Johnson knows that; Brussels knows that; Dublin knows that; and Tory MPs know that. There is no chance that the EU will take him up on his invitation to discuss a replacement to the backstop whenever they like. So, what’s the point? The strategy is as much about convincing Europe that the Prime Minister is willing not only to take Britain out of the EU without a deal, but blame them for it.

The government that Johnson has built is a mark of his commitment to that gambit: gone are opponents of no-deal and Jeremy Hunt, and in are committed Brexiteers. His new ministerial team at the Foreign Office, for instance, is now made up entirely of Leavers. But it doesn’t follow that the EU calculation will change, too: instead, Brussels looks a Commons that has repeatedly voted to reject the principle of no-deal, it looks at sacked ministers like Stephen Hammond, who lost his job yesterday, and it concludes that the balance of probabilities is that parliament will ultimately do its thing and thwart Johnson.

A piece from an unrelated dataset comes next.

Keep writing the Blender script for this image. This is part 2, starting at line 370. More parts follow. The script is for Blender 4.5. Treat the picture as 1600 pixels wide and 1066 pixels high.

It’s a dynamic that leaves Johnson in a tricky position: the EU has even less of an incentive to move than ever, and his insistence that he wants a deal sounds less and less convincing to those MPs he needs not to take action to stop no-deal. And as of last night there is another problem: the hardest Brexiteers. First Steve Baker, the leader of the Eurosceptics who voted against May’s deal three times, turned down a job as Brexit minister in Johnson’s government in protest at Downing Street’s control of negotiations. Then Mark Francois, his sidekick, warned that the group would vote against the deal even if the backstop is removed – a backlash that was always inevitable after the hiring of Dominic Cummings, who hardliners suspect of wanting to revive the deal in some form.

That not only shows that Johnson is unlikely to get any Brexit outcome past this parliament, but it also gives the lie to a theory gaining traction in Westminster: that all he needs to do to win a snap election is get Brexit done, or, in the event that he’s forced to go to the country before that, present himself as a victim of Brussels and gobble up the Brexit Party’s real estate on the right. But it increasing looks like his is a parliamentary party whose respective fringes won’t let him get Brexit done, and will punish him in parliament and on the airwaves if he does it with a deal. In either scenario the cries of Brexit betrayal would continue to ring loud – and that is not the background noise a Johnson election campaign needs.